Widening a highway includes widening and replacing bridges, and for that, cranes are in high demand. Florida’s I-4 corridor, an east-west expressway that connects Daytona with Tampa, is undergoing an ambitious five-year, $2.3 billion widening project that will expand the expressway from four lanes to six. The ALL Family of Companies is at the center of the action.
ALL is working on a portion of the widening project that includes expanding and/or replacing 16 bridges during a two-month period—a staggering average of 3.75 days per bridge.
ALL’s branches in Orlando and Tampa are supplying both personnel and equipment, including two 300-USt Manitowoc 2250 crawler cranes, each with 150 ft of main boom. Completing the lifts on schedule at each bridge is crucial, and then moving on to the next one is a significant undertaking. It takes 28 truckloads to move the enormous Manitowoc 2250s to the next location. This is where the ALL team’s skill and experience really shine.

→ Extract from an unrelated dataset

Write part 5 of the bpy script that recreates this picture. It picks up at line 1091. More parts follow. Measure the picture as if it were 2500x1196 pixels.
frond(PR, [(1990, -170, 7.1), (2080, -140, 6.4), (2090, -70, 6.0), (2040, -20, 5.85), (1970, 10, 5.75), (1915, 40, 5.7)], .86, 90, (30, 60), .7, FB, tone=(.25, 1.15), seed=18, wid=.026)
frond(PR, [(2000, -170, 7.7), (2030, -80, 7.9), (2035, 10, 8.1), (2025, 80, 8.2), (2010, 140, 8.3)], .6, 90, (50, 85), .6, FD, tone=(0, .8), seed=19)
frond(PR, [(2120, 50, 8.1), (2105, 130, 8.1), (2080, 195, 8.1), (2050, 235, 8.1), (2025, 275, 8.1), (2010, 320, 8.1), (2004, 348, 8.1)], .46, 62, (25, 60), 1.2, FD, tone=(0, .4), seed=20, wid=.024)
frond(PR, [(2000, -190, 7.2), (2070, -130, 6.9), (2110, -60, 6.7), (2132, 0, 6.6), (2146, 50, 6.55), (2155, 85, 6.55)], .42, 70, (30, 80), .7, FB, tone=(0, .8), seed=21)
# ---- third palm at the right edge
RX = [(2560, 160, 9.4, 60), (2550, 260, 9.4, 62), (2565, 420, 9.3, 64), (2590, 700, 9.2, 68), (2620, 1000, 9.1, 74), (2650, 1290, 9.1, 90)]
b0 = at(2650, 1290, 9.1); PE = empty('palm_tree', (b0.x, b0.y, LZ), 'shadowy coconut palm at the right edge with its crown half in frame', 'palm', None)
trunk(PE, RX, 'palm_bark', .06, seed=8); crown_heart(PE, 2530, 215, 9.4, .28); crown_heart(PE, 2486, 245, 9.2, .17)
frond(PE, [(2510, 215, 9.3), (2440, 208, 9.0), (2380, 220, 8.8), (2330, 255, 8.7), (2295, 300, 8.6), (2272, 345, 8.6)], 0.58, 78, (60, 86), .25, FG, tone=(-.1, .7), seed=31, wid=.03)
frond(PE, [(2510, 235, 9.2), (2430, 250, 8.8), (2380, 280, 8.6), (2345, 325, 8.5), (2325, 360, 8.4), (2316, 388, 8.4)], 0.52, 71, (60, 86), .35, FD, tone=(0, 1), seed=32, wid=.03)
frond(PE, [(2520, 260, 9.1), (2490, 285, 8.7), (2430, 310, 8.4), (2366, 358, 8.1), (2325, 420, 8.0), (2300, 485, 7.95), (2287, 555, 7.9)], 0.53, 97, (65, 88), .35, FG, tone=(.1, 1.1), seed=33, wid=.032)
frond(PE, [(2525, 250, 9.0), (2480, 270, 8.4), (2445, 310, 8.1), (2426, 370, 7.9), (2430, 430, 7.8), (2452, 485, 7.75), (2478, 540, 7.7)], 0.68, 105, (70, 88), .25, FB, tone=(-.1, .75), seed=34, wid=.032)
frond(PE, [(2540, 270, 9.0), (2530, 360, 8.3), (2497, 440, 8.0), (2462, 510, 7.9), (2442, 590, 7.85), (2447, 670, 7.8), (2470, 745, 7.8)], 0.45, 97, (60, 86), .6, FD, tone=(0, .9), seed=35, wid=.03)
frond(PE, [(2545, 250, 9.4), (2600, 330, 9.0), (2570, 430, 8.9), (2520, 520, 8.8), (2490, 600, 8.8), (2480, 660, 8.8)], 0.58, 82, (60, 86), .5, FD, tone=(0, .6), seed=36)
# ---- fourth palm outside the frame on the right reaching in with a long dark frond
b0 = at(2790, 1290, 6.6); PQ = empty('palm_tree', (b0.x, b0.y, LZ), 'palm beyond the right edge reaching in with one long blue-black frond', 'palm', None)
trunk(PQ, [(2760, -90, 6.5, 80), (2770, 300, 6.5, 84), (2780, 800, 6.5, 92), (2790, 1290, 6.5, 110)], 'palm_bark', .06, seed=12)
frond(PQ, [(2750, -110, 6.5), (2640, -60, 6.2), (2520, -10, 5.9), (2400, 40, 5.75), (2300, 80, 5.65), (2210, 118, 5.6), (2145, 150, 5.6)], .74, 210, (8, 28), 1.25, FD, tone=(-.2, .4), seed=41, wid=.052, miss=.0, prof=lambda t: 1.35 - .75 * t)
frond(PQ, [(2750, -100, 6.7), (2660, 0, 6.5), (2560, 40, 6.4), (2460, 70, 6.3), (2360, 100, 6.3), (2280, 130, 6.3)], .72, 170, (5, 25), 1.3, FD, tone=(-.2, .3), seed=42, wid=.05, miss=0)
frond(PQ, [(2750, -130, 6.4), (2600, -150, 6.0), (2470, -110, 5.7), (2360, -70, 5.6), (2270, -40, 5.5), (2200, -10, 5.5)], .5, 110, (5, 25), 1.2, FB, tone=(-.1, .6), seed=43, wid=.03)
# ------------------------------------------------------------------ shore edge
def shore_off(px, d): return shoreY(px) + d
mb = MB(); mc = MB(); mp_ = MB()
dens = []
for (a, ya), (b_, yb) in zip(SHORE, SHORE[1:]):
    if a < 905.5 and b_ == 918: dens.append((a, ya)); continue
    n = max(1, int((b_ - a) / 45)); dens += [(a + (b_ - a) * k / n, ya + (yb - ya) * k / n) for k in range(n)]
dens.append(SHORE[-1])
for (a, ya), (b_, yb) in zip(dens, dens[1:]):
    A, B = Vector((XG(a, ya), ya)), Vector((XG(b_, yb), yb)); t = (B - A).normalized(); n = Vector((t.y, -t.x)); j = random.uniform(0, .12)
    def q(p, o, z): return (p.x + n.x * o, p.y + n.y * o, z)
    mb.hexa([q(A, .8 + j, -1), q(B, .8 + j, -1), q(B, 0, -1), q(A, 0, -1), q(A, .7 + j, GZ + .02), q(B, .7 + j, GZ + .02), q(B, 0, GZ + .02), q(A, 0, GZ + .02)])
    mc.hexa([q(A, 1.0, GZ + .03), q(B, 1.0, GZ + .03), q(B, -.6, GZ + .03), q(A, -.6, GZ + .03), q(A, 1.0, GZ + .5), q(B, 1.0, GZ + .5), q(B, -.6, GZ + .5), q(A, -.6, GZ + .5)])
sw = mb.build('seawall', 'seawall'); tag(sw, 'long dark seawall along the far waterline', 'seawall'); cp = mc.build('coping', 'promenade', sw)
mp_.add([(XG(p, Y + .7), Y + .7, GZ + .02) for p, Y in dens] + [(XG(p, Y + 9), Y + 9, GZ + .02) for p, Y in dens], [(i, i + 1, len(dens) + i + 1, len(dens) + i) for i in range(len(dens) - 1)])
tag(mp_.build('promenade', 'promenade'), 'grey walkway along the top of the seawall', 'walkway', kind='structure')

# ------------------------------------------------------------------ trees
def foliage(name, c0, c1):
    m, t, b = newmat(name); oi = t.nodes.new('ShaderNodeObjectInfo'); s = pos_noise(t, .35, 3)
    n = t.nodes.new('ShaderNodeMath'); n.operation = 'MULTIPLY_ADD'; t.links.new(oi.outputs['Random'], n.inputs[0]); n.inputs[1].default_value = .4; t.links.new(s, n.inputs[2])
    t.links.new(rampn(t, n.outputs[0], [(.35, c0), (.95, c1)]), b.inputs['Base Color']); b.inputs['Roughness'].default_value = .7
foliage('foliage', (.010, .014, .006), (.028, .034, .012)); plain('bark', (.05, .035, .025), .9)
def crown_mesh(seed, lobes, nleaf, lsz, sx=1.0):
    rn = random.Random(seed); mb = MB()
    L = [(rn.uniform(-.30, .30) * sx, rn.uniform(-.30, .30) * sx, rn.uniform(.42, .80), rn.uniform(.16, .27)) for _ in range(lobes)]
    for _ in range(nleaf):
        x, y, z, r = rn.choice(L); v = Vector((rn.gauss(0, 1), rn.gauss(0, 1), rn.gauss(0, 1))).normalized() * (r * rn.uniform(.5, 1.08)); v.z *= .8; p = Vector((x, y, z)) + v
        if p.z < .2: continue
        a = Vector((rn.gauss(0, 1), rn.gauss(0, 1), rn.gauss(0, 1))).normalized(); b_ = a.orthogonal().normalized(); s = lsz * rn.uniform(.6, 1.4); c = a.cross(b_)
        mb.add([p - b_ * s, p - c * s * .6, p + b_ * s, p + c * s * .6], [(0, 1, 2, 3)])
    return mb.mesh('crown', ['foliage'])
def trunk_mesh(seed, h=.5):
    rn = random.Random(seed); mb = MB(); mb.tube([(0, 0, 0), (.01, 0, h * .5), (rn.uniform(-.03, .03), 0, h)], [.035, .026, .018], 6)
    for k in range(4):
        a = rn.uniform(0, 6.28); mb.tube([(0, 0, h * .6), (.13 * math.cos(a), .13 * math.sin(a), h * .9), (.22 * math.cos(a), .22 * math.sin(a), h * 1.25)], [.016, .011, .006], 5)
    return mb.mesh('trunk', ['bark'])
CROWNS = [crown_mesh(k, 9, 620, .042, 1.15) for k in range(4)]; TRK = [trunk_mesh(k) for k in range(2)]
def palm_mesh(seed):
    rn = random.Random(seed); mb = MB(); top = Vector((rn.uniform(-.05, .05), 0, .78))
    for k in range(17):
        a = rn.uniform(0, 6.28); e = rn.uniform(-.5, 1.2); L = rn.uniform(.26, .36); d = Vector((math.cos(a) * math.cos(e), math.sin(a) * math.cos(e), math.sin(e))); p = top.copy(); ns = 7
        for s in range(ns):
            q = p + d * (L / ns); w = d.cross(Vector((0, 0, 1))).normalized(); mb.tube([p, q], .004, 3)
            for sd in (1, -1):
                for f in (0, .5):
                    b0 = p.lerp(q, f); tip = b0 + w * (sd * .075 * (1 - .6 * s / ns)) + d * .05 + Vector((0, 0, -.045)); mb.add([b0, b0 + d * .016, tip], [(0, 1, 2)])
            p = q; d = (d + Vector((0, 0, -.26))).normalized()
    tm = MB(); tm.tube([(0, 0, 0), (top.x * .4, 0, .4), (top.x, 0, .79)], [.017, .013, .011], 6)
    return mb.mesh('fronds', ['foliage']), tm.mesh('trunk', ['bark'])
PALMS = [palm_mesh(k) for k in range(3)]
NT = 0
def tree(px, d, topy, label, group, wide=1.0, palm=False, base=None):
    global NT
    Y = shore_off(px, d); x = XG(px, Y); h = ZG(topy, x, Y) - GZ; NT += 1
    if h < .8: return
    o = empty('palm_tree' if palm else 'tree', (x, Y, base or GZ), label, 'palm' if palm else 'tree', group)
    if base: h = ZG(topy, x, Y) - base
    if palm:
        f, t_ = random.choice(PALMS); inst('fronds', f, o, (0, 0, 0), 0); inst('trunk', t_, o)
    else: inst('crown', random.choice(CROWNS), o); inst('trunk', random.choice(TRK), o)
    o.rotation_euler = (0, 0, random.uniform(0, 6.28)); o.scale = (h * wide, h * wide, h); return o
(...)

Cranes usually spend just under four days at any given bridge site. When they are ready to move, the cranes are disassembled and trucked by ALL’s own trailer fleet—one of the largest fleets in the U.S. in sheer number of units—and reassembled at the next bridge site. With its aggressive timeline, the project not only needs the right equipment, it needs the right people. Luckily, ALL has both.
The 10-man assembly/disassembly crew assigned to the job is an all-star ensemble from ALL’s Orlando and Tampa locations. Think of them as a super-sized race-car pit crew, a well-oiled machine unto themselves. They will stay together for the entire project because the customer’s schedule demands precision from the crew. “They are able to tear the equipment down in one day, then truck it and rebuild it by the next day so work can begin anew,” said Norman Huddy of ALL Crane Rental of Florida (Tampa). “With a standard size crew, the process would normally take three or four days.”

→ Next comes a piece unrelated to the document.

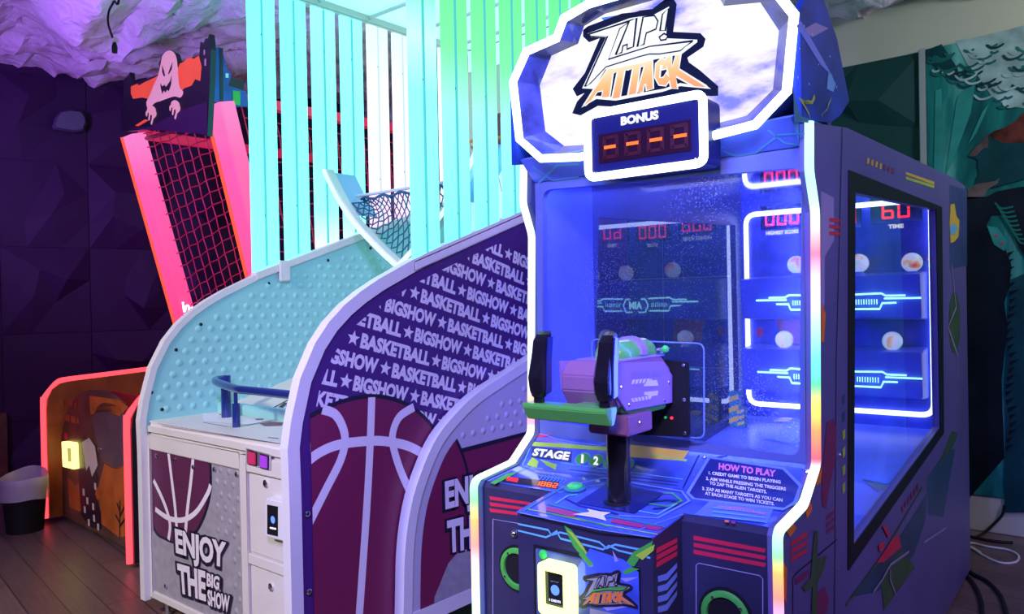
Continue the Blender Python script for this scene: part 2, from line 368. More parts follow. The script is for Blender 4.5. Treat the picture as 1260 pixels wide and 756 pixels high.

The team is often already reassembling before the balance of the crane has arrived, achieving simultaneous assembly and disassembly and trucking services. “This takes the highest-level knowledge and focus from everyone involved, with the goal to complete all the bridges in such a short time frame,” said Huddy.

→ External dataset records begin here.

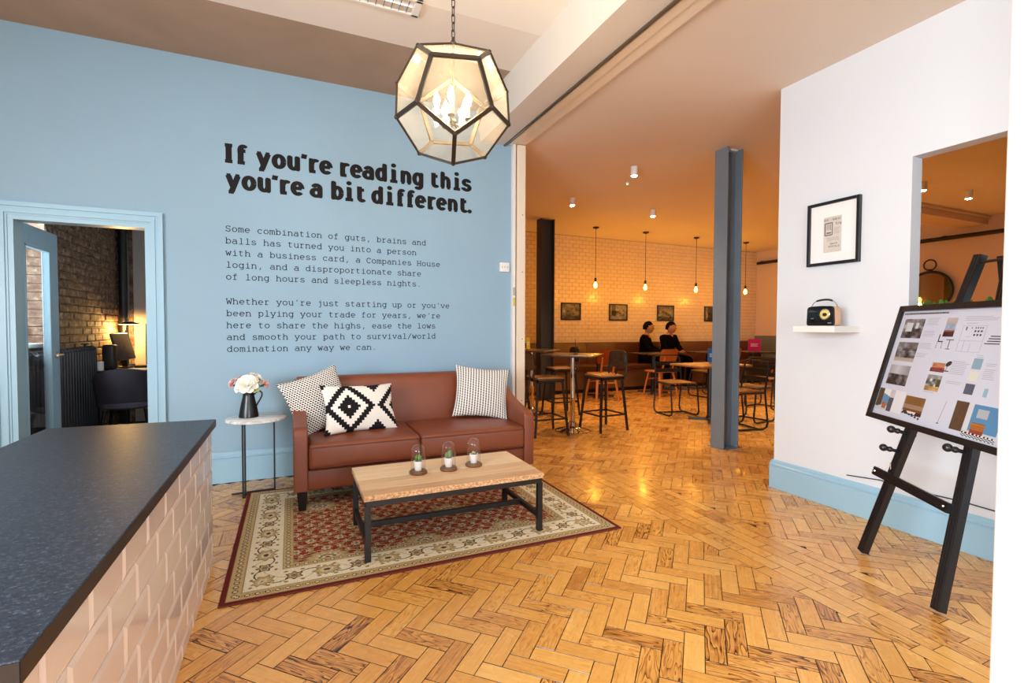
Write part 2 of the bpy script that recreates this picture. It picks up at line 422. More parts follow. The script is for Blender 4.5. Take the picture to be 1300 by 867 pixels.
def struct(name, lo, hi, m, bevel=0.0):
    o = box(name, lo, hi, m, None, bevel); o['kind'] = 'structure'; return o
def point_light(name, loc, power, color, radius=0.03, parent=None):
    l = bpy.data.lights.new(name, 'POINT'); l.energy = power; l.color = color; l.shadow_soft_size = radius
    o = bpy.data.objects.new(name, l); COL.objects.link(o); o.location = loc
    if parent: o.parent = parent
    return o
def kids(o): return [c for c in COL.objects if c.parent == o]
def dup(root, loc, rotz, label, group=None, skip_lights=False):
    r = root.copy(); COL.objects.link(r); r.location = loc; r.rotation_euler = (0, 0, rotz)
    r['label'] = label
    if group: r['group'] = group
    for ch in list(root.children):
        c = ch.copy(); COL.objects.link(c); c.parent = r
        for g in list(ch.children):
            d = g.copy(); COL.objects.link(d); d.parent = c
    return r
def wood_uv(me, axis='x', tone=None, flame=None, seed=None):
    """planar UV in metres with the grain along axis and a constant tone colour for the piece"""
    rnd = random.Random(seed) if seed is not None else random
    ou, ov = rnd.uniform(0, 50), rnd.uniform(0, 50)
    t = rnd.random() if tone is None else tone; f = rnd.random() if flame is None else flame
    uv = me.uv_layers.new(name='UVMap')
    ca = me.color_attributes.new('Col', 'FLOAT_COLOR', 'CORNER')
    n = len(me.loops); co = [0.0] * (2 * n)
    for p in me.polygons:
        nx, ny, nz = (abs(x) for x in p.normal)
        for li in p.loop_indices:
            v = me.vertices[me.loops[li].vertex_index].co
            if axis == 'x': a, b = (v.x, v.y) if nz > 0.5 else (v.x * .35, v.y + v.z * .5)
            elif axis == 'y': a, b = v.y, (v.x if nz > 0.5 else v.z)
            else: a, b = v.z, (v.x if ny > 0.5 else v.y)
            co[2 * li] = a + ou; co[2 * li + 1] = b + ov
    uv.data.foreach_set('uv', co)
    ca.data.foreach_set('color', [t, f, 0, 1] * n)
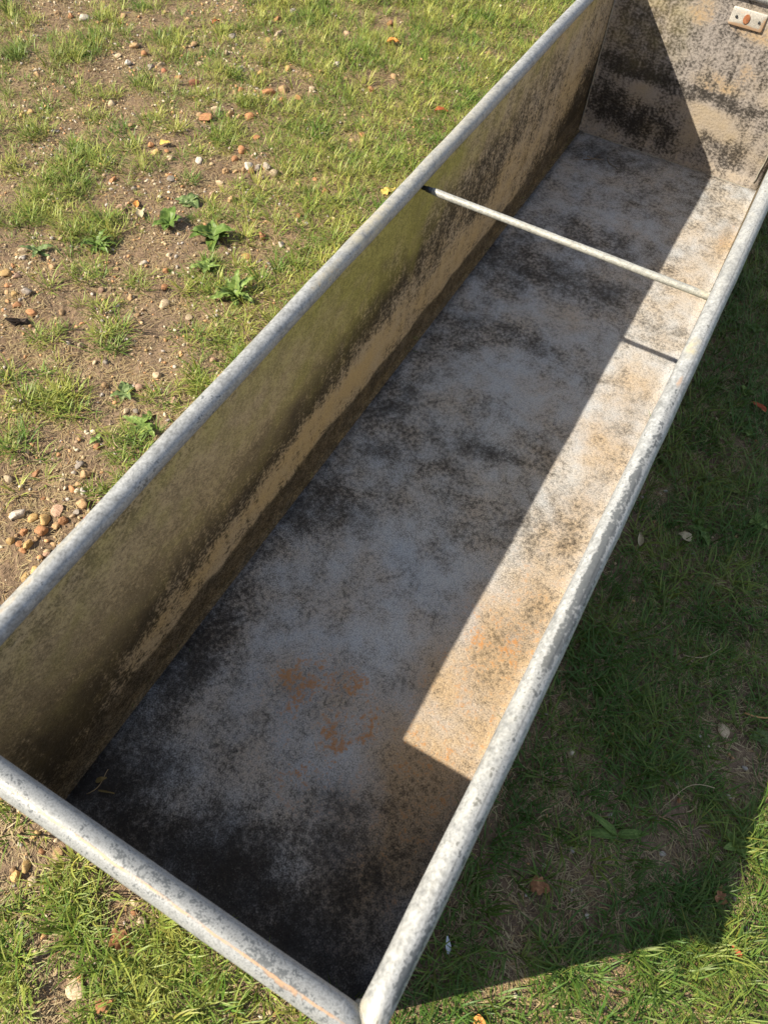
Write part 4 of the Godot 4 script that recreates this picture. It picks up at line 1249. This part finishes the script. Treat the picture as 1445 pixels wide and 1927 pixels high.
	twig.call("twig", "black broken twig crossing under the pale one in the far corner", Vector3(-0.25, fy, -2.63), Vector3(-0.20, fy, -2.69), 0.001, 0.0018, bark)
	twig.call("dry_stem", "tan grass stem lying in the near left corner of the trough", Vector3(-0.300, fy, -0.028), Vector3(-0.290, fy, -0.085), 0.002, 0.0012, stem)
	var bits := plain(lin(0.20, 0.15, 0.055), 0.7)
	single("seed_leaf", leaf_mesh(0.022, 0.011, 0, 0.4, 0.2, 0.4, 80), bits, "small yellowish seed leaf in the near left corner of the trough", "leaf", Vector3(-0.30, fy + 0.002, -0.055)).rotation.y = 0.9
	single("straw_stalk", leaf_mesh(0.035, 0.004, 0, 0.4, 0.25, 0.4, 81), bits, "short pale stalk beside the seed leaf in the trough's near corner", "stalk", Vector3(-0.285, fy + 0.001, -0.045)).rotation.y = 0.35

# ---------------------------------------------------------------- scene

func _ready() -> void:
	var cam := Camera3D.new()
	cam.name = "camera"
	add_child(cam)
	var lens := CameraAttributesPhysical.new()
	lens.frustum_focal_length = 16.66
	lens.exposure_aperture = 5.0
	lens.frustum_focus_distance = 1.75
	lens.frustum_near = 0.05
	lens.frustum_far = 300.0
	cam.attributes = lens
	cam.transform = Transform3D(Basis(Vector3(0.868143, 0.044268, -0.494336), Vector3(-0.441128, 0.525277, -0.727661), Vector3(0.227451, 0.849779, 0.475543)), Vector3(0.28878, 1.53988, -0.05432))
	cam.fov = 71.38
	cam.near = 0.05
	cam.far = 300.0
	cam.current = true
	print("fov ", cam.fov)

	var sky_mat := ProceduralSkyMaterial.new()
	sky_mat.sky_top_color = Color(0.66, 0.715, 0.81)
	sky_mat.sky_horizon_color = Color(0.85, 0.88, 0.91)
	sky_mat.sky_curve = 0.18
	sky_mat.ground_bottom_color = Color(0.25, 0.28, 0.18)
	sky_mat.ground_horizon_color = Color(0.5, 0.55, 0.5)
	sky_mat.sun_angle_max = 12.0
	sky_mat.sky_energy_multiplier = 0.74
	var sky := Sky.new()
	sky.sky_material = sky_mat
	var env := Environment.new()
	env.background_mode = Environment.BG_SKY
	env.sky = sky
	env.tonemap_mode = Environment.TONE_MAPPER_LINEAR
	env.tonemap_exposure = 2.15
	env.sdfgi_enabled = true
	env.ssao_enabled = true
	env.ssil_enabled = true
	var world := WorldEnvironment.new()
	world.environment = env
	add_child(world)

	var sun := DirectionalLight3D.new()
	sun.name = "sun"
	add_child(sun)
	sun.look_at_from_position(Vector3.ZERO, Vector3(0.9213, -1.0, -0.7486), Vector3.UP)
	sun.light_energy = 1.6
	sun.light_color = Color(1.0, 0.95, 0.86)
	sun.light_angular_distance = 0.5
	sun.shadow_enabled = true

	rng.seed = 20240
	for s in [[low_noise, 0.9, 2, 61], [mid_noise, 6.0, 3, 62], [fine_noise, 30.0, 3, 63], [patch_noise, 2.6, 3, 64]]:
		var n: FastNoiseLite = s[0]
		n.noise_type = FastNoiseLite.TYPE_SIMPLEX_SMOOTH
		n.frequency = s[1]
		n.fractal_octaves = s[2]
		n.seed = s[3]
	fill_lut()
	build_ground()
	build_trough()
	build_plants()
	build_pebbles()
	build_grass()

ALL was brought into the job by SGL, a joint venture formed for this project (Skanska Infrastructure Limited, Granite Construction Incorporated and Lane Construction Corporation).
“Our weekly production meetings are basically scheduling meetings for this project,” said Huddy of the combined SGL/ALL effort. “The logistics involved are significant, but we embrace it. The challenge motivates everyone involved, and that means more uptime and productivity for our customers.”